Tan also announced several other spending cuts in the memo, particularly in the company’s costly foundry division, which makes chips for other companies and is still looking for a big customer to anchor the business.

Intel said its foundry business had an operating loss of $3.17 billion on $4.4 billion in revenue.

Tan said that Intel had cancelled planned fab projects in Germany and Poland, and will consolidate its testing and assembly operations in Vietnam and Malaysia. He added that the company would slow down the pace of its construction of a cutting-edge chip factory in Ohio, depending on market demand and if it can secure big customers for the facility.

“Over the past several years, the company invested too much, too soon – without adequate demand,” Tan wrote. “In the process, our factory footprint became needlessly fragmented and underutilized.”

Tan wrote that the company’s forthcoming chip manufacturing process, called 14A, will be built out based on confirmed customer commitments.

“There are no more blank checks. Every investment must make economic sense,” Tan wrote.

The company’s client computing group, which is primarily comprised of sales of central processors for PCs, had $7.9 billion in sales, down 3% on an annual basis.

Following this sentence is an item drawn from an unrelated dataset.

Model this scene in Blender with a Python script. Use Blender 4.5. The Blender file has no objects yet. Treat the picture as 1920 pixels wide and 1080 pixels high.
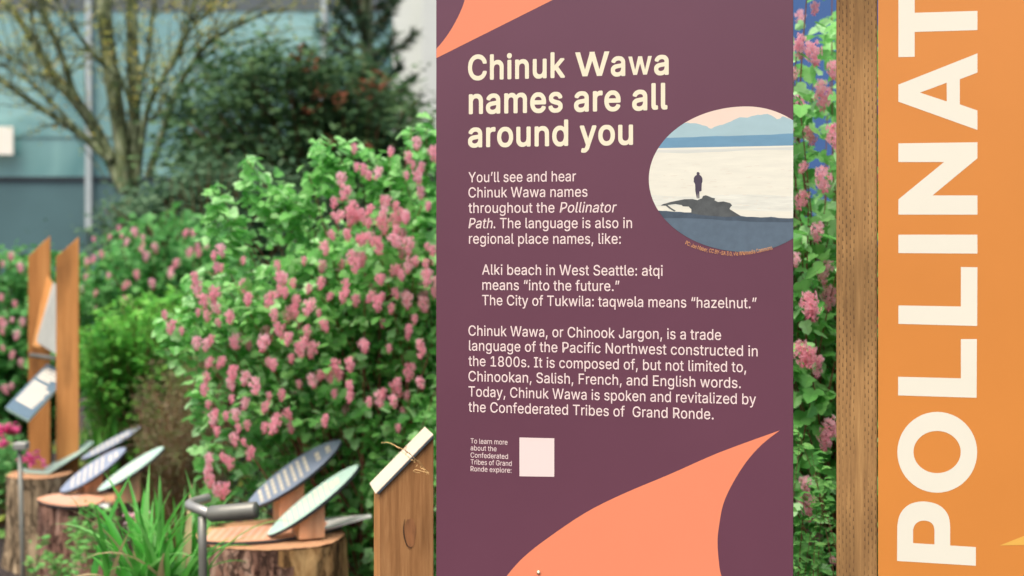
import bpy, math, random
import numpy as np
from mathutils import Vector, Matrix, Quaternion
from mathutils.geometry import tessellate_polygon

# ------------------------------------------------------------------ camera, world, sun, exposure
sc = bpy.context.scene
COL = sc.collection
F, CX, HZ, EYE = 2667.0, 960.0, 445.0, 1.65      # focal length in photo pixels, image centre, horizon row, eye height
cam_d = bpy.data.cameras.new('camera')
cam = bpy.data.objects.new('camera', cam_d)
COL.objects.link(cam)
cam.location = (0, 0, EYE)
cam.rotation_euler = (math.radians(90), 0, 0)
cam_d.sensor_width = 36.0
cam_d.lens = 50.0
cam_d.shift_y = (HZ - 540.0) / 1920.0
cam_d.clip_start = 0.05
cam_d.clip_end = 1000
cam_d.dof.use_dof = True
cam_d.dof.focus_distance = 2.88
cam_d.dof.aperture_fstop = 3.1
sc.camera = cam

SUN_EL, SUN_AZ = math.radians(66), math.radians(212)   # azimuth measured from +Y clockwise: behind the camera, left
w = bpy.data.worlds.new('World')
sc.world = w
w.use_nodes = True
nt = w.node_tree
sky = nt.nodes.new('ShaderNodeTexSky')
sky.sky_type = 'NISHITA'
sky.sun_disc = False
sky.sun_elevation = SUN_EL
sky.sun_rotation = SUN_AZ
sky.air_density = 0.8
sky.dust_density = 6.0
sky.ozone_density = 0.6
bg = nt.nodes['Background']
bg.inputs['Strength'].default_value = 0.15
nt.links.new(sky.outputs[0], bg.inputs['Color'])
sd = bpy.data.lights.new('sun', 'SUN')
sd.energy = 1.3
sd.angle = math.radians(35)
sd.color = (1.0, 0.97, 0.91)
sun = bpy.data.objects.new('sun', sd)
COL.objects.link(sun)
sdir = Vector((math.sin(SUN_AZ) * math.cos(SUN_EL), math.cos(SUN_AZ) * math.cos(SUN_EL), math.sin(SUN_EL)))
sun.rotation_euler = sdir.to_track_quat('Z', 'Y').to_euler()
sun.location = (-4, -6, 9)
sc.view_settings.view_transform = 'Standard'
sc.view_settings.look = 'None'
sc.view_settings.exposure = 0.90
sc.view_settings.gamma = 1.0
sc.render.engine = 'CYCLES'
sc.cycles.use_denoising = True
sc.cycles.max_bounces = 8
sc.cycles.transparent_max_bounces = 8

# ------------------------------------------------------------------ helpers
rnd = random.Random(7)
rng = np.random.default_rng(11)
WLOC = {}

def P(x, y, d):                      # the point that stands d metres out along the view through photo pixel (x, y)
    return Vector(((x - CX) / F * d, d, EYE - (y - HZ) / F * d))

def onz(x, y, z):
    return P(x, y, F * (EYE - z) / (y - HZ))

def lin(r, g, b, k=1.0):
    f = lambda c: (c / 12.92 if c <= 0.04045 else ((c + 0.055) / 1.055) ** 2.4)
    return (f(r / 255) * k, f(g / 255) * k, f(b / 255) * k, 1.0)

def tag(o, label=None, cat=None, group=None, kind=None):
    if label: o['label'] = label
    if cat: o['category'] = cat
    if group: o['group'] = group
    if kind: o['kind'] = kind
    return o

def thing(name, label, cat, loc, group=None):
    o = bpy.data.objects.new(name, None)
    o.empty_display_size = 0.1
    COL.objects.link(o)
    o.location = loc
    WLOC[o.name] = Vector(loc)
    return tag(o, label, cat, group)

def link(name, me, parent=None, loc=None):
    o = bpy.data.objects.new(name, me)
    COL.objects.link(o)
    base = Vector((0, 0, 0))
    if parent is not None:
        o.parent = parent
        base = WLOC[parent.name]
    if loc is None:
        WLOC[o.name] = base.copy()
    else:
        o.location = Vector(loc) - base
        WLOC[o.name] = Vector(loc)
    return o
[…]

Revenue in the data center group, which includes some AI chips but is mostly central processors for servers, rose 4% to $3.9 billion. Tan wrote in his memo that Intel wants to regain market share in data center chips, and is looking for a permanent leader for the business. Longtime rival Advanced Micro Devices has increasingly been winning server business from cloud customers.

Tan added he would personally review and approve all chip designs before they are taped out, which is the final step of the design process before a new chip is manufactured.